「北海油田」
1960年、北海でイギリスが油田開発に乗り出し、やがて、北海油田の採掘が軌道に乗り、石油の安定供給が可能となった。
現在、北海油田(North Sea oil)は150の海底油田・ガス田を有し、イギリスをはじめノルウェー、デンマーク、ドイツ、オランダが採掘している。
北海油田の大半はイギリスとノルウェーの経済水域にある。
北海油田の推定埋蔵量は130億バレル。日産600万バレル。
イギリスは1980年代から北海油田によって石油輸入国から輸出国に転じた。また、出光興産をはじめ日本の企業も採掘に投資している。
第二次世界大戦後、とりわけ、1973年の石油危機後に本格的に開発され、大量の石油を必要とするヨーロッパに位置しているためその価値は極めて高いが、北海油田には二つの問題点が含まれている。
第一は、イギリスとノルウェーを挟む海域であるため、ノルウェーがヨーロッパにおける政治的、経済的発言権を有するイギリスに対し過度の警戒心を抱き、EUに加盟することを拒否している。
ノルウェーは1994年,国民投票が行われ、EU加盟は否決された。

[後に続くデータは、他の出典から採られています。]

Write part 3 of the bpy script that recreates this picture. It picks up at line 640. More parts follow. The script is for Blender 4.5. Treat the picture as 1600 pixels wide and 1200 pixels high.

経済的繁栄を享受している中、EU加盟により得られる利益に懐疑的な国民世論、EU加盟することにより自国産業に悪影響が出るのではという懸念があるためだ。
世論は、EU加盟賛成30%,反対70%で推移している。北海油田の存在が、ヨーロッパの団結を阻害した一例だ。
第二は、イギリスの鉱区では、2020年代に入ると資源の枯渇が進み、やがて石油が出なくなることが確実視されていること。
陸上と異なり、海上ではプラットフォームの解体に巨額の費用を要するため、その費用捻出にも課題が残っている。